Music a mission for Dead’s Hart

“I might be the most recorded person in the world,” speculates Mickey Hart, longtime drummer-percussionist with Ur jam band the Dead, who gave fan-based file-sharing their blessing long before anyone ever heard the phrase.

Before there was Napster, before there was Kazaa, before there were portable MP3 players, there were Deadheads, armed with “taper tickets” and analog recording machines, gathered for each show in a thicket of tall microphone stands near the soundboard.

They “file-shared” in the 1970s, ‘80s and early ‘90s the old-fashioned way — by hand or by snail mail. They bartered in the currency of traded tapes, T-shirts, baked goods or, ahem, substances that may get one good and baked.

Nearly every show Mr. Hart has ever played with the Dead has been recorded unofficially for posterity. Almost every set list, too, has been cataloged, complete with online indexes that fans can cross-reference.

The tapers are still around, of course, as they were last week when the Dead — the “Grateful” having been dropped in deference to the passing of guitarist Jerry Garcia — and its nomadic tribe of fans rolled through the Merriweather Post Pavilion in Columbia, Md.

Nowadays, though, Dead tapers are more likely to use lightweight digital tape recorders, converting their audible booty into MP3 files that pass from hard drive to hard drive, rather than from a multigeneration tape source.

Cassette recordings of Dead performances may be outdated commodities, but the basic philosophy remains: Record music, share it, preserve it.

And, because technology is making it so easy, do it quickly.

Through www.dead.net, the band is offering fans digitally mastered soundboard recordings of every show this summer, almost all of which are already on sale.

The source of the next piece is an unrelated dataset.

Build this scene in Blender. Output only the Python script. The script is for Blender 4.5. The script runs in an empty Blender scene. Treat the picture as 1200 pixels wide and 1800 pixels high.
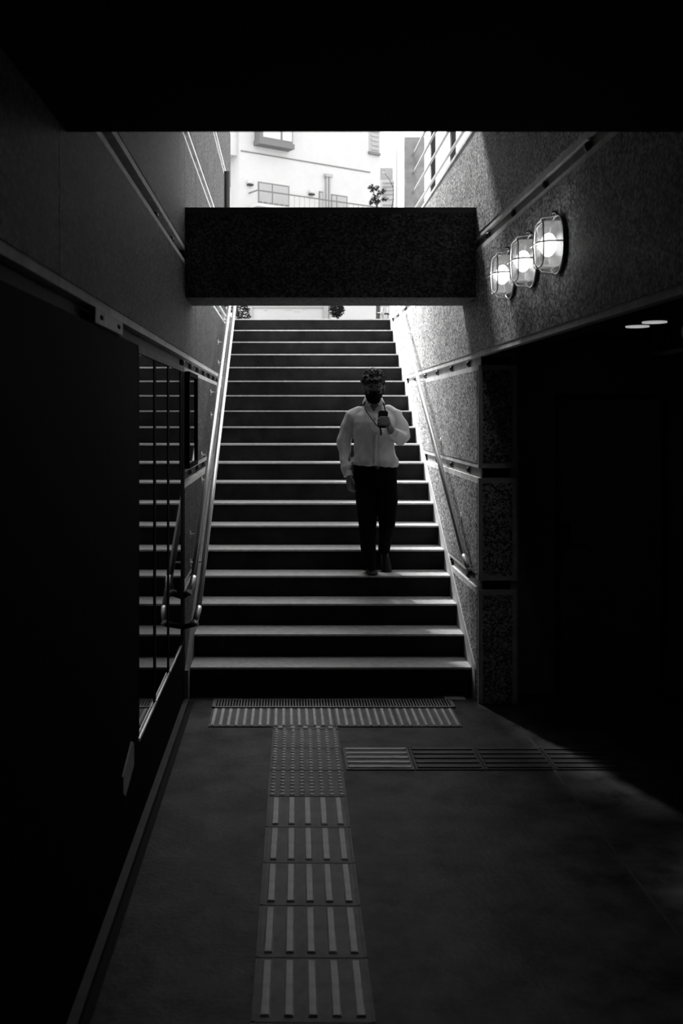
import bpy, bmesh, math, random
from mathutils import Vector, Matrix, noise, Quaternion

S = bpy.context.scene
C = S.collection
random.seed(7)
PI = math.pi

# ------------------------------------------------------------------ camera
F_PX, VX, VY, EYE = 1777.0, 503.0, 730.0, 1.968        # measured on the 1200x1800 frame
cd = bpy.data.cameras.new('camera')
cam = bpy.data.objects.new('camera', cd); C.objects.link(cam)
cam.location = (0, 0, EYE); cam.rotation_euler = (PI/2, 0, 0)
cd.sensor_fit = 'VERTICAL'; cd.sensor_height = 36.0; cd.sensor_width = 24.0
cd.lens = 36.0*F_PX/1800.0
cd.shift_x = (600-VX)/1800.0; cd.shift_y = (VY-900)/1800.0
cd.clip_start = 0.05; cd.clip_end = 400
cd.dof.use_dof = True; cd.dof.focus_distance = 8.1; cd.dof.aperture_fstop = 3.6
S.camera = cam

# ------------------------------------------------------------------ sky, sun, exposure
w = bpy.data.worlds.new('overcast_sky'); S.world = w; w.use_nodes = True
wb = w.node_tree.nodes['Background']
wb.inputs['Color'].default_value = (1, 1, 1, 1); wb.inputs['Strength'].default_value = 1.85
sd = bpy.data.lights.new('veiled_sun', 'SUN'); sun = bpy.data.objects.new('veiled_sun', sd); C.objects.link(sun)
sd.energy = 22.0; sd.angle = math.radians(20); sd.color = (1, 1, 1)
_dir = Vector((math.sin(math.radians(31)), -math.cos(math.radians(31)), -math.tan(math.radians(47))))
sun.rotation_euler = _dir.to_track_quat('-Z', 'Y').to_euler(); sun.location = (-10, 30, 30)
S.view_settings.view_transform = 'Standard'; S.view_settings.look = 'None'
S.view_settings.exposure = 0.42; S.view_settings.gamma = 1.0; S.view_settings.use_curve_mapping = False
S.cycles.max_bounces = 8; S.cycles.diffuse_bounces = 4; S.cycles.glossy_bounces = 4
S.cycles.sample_clamp_indirect = 4.0

# ------------------------------------------------------------------ helpers
def at(px, py, y):                      # a point of the place at distance y, read off the photograph
    return Vector(((px-VX)*y/F_PX, y, EYE-(py-VY)*y/F_PX))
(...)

It’s a process that has long fascinated Mr. Hart, who this month put out a book called “Songcatchers: In Search of the World’s Music,” an illustrated history of the comparatively recent advent of recording technology and a call for world music preservation.

Published by National Geographic and co-written with travel writer K.M. Kostyal, who lives in Alexandria, “Songcatchers” traces the history of recorded music to its dusty roots of social anthropology and ethnography — to “warriors of sound” such as Alan Lomax, Jesse Fewkes, John Wesley Powell and Frances Densmore, all of whom traveled the globe to capture the aural history of the world’s multifarious tribes, clans and subcultures.

The sound-warrior tradition “leads right up to the Grateful Dead tapers and file-sharing,” Mr. Hart suggests from a hotel room in Virginia Beach. “It gives them a sense of belonging.”

Mr. Hart, still an unabashed hippie and no fan of Republicans, has found an unexpected ally in Librarian of Congress James Billington, an appointee from the first Bush administration who has vowed to completely digitize the library’s vast archive of sound recordings.

Mr. Billington is a “great visionary,” says Mr. Hart, a trustee of the Library of Congress American Folklife Center who’s frequently in town lobbying lawmakers on funding music preservation.